Today’s Guest Saturday post comes to us from Pat Slattery of The Free Market Project blog. Pat engages in a fantasy that many of us have taken. He originally published this essay on December 15, 2012.
If I Were King for a Day
I have a suggestion that may help people understand Washington. I propose the following bill: When talking about anything to do with taxes, politicians should only be able to talk about one year. And, they must always mention the one year deficit number to identify the impact.
Here’s why this is an issue: The American people are generally stupid, especially regarding economics, and even when it comes to math. When Obama talks about raising revenue by $1.6 or $1.4 trillion dollars, most people don’t understand that he’s talking about ten years. It’s only $160 billion or $140 billion each year, which is nowhere near enough to close the deficit. But if people, being ignorant, hear the number $1.6 trillion, they think to themselves, “Hey, the deficit is about that big… nice!” We can forget trying to explain that Obama is using a static analysis when he says his tax hikes will result in $1.4 trillion. He doesn’t count tax avoidance or any adjustment made by the people most able to make adjustments. But that’s too complicated.
The conversation has to be simple and understandable. Our deficit is $1.3 trillion (top of my head… but I think that’s close). If Obama gets his tax increase, the deficit will decline to $1.14 trillion. NOW it’s pretty obvious that taxing the rich isn’t going to make much of an impact. At that point you can make the argument that the reduced economic activity that occurs when such a tax is levied is not really worth it. Further, you can make the point that the problem is not on the revenue side of the ledger, but the spending side.
The other thing, of course, I would mandate, should I suddenly become king for a day, is that Washington politicians call spending “spending” and not ever “investment.” All spending must be referred to as follows “Washington spent your tax dollars on …..” Or, “Taxpayer money was spent on ….” There is no such thing as “government money” or “federal dollars.” It’s all taxpayer money. That has to be clear.
One more, while I’m at it, and still king. Budget “cuts” can not be referred to as “cuts” unless they actually mean that you are spending LESS next year than you spent this year. A “reduction in growth” is not a cut. Spending less than some mythical projection is not a “cut.” The only thing that is a “cut” is “less next year than we spent this year.”

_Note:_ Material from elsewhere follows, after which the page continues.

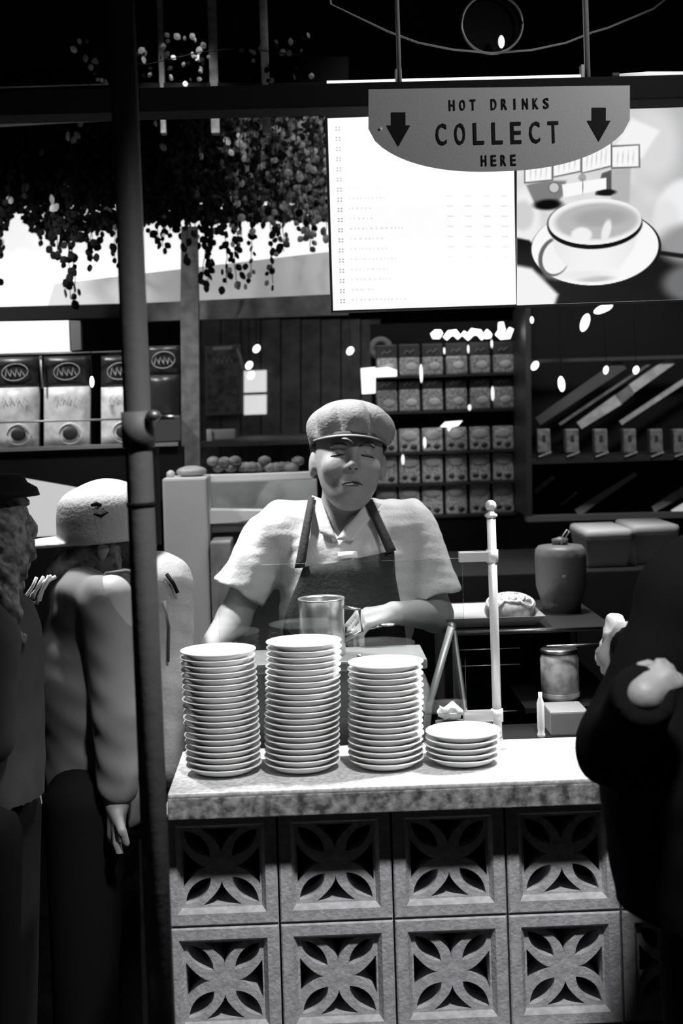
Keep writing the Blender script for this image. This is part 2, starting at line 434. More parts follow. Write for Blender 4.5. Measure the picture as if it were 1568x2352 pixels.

So there you have it. A simple plan that would at least make the conversation real. I believe a big part of the problem is that Washington politicians speak a code language that most people don’t understand and that it is designed specifically to obfuscate the reality of what they are doing. That has to stop.
Pat is right on target. Until we start calling spending what it really is and use proper math to judge if spending is really being cut, we will never take a real step forward towards cutting spending in real dollars and by proxy, begin cutting our debt down to size.
I am with you, Pat, on all three; revenues and cuts estimates and proposals should be for one year only, not the ten-year fantasy; cuts should mean cuts; and ‘spending’ should not be ‘investing’.
But since you left me as your Vice-King I enacted a decree while you were in Hawaii; that the few remaining inconsequential practices of voting by The People should be exercised only by those that are above 35 years of age, and have passed a basic examination of English, history, and arithmetic
I agree, Pat, except for one minor difference. I don’t see the American as a basically stupid people. They are lazy, and quite willing for the government to do things for them. Of course, this may equate to stupidity. I think there is a chance, however small, that they will wake up someday. Maybe.